Still, between flat tires and getting poked by them, it wouldn't hurt my feelings if i never saw another.
I knew one guy used to fertilize them....
 
Take a chainsaw and cut two parallel rings 2" deep into the tree, about 6" apart, at the base of the trees. It will kill them where they stand and provide years of great habitat for small critters, plus it will open your canopy up for new vegetation to flourish. In a few years, before they become too pithy, they'll have lost a ton of their thorns and small branches, go ahead and cut them down for firewood. Or, leave them where they stand and allow them to fall on their own in time.
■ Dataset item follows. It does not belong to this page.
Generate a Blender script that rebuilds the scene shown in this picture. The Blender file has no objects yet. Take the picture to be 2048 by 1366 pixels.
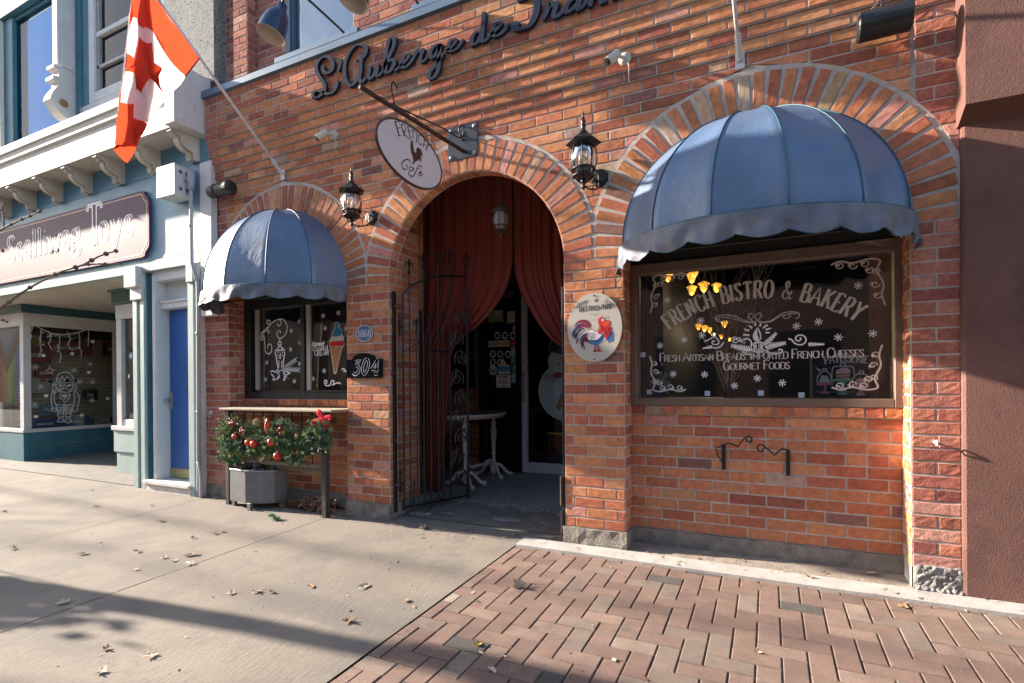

The new vegetation growth that will come up to replace them will more than makeup for the seed pod loss.
 
While I acknowledge that deer eat the pods...I am grateful that I have relatively few of these tire poppers on my place. If I had more I think I would move towards removing them, FWIW.
 
Hey hey those trees promote the Loggerhead Shrike as the bird likes to catch and impale their quarry on the thorns to tenderize a bit!

Good food for late season but a serious PITA kind of tree
 
When we first bought our farm a couple years ago, the winter found the bark stripped. First thought it was rubs, then realized that it was the deer eating the bark of the locust trees. Obviously this points to other habitat areas that we needed to improve. BUT, from a pure deer perspective they bring value (in addition to the pods). That said, after all our flat tires, we are getting rid of as many as we can because they are an invasive, and a costly nuisance, we are eliminating as many as we can.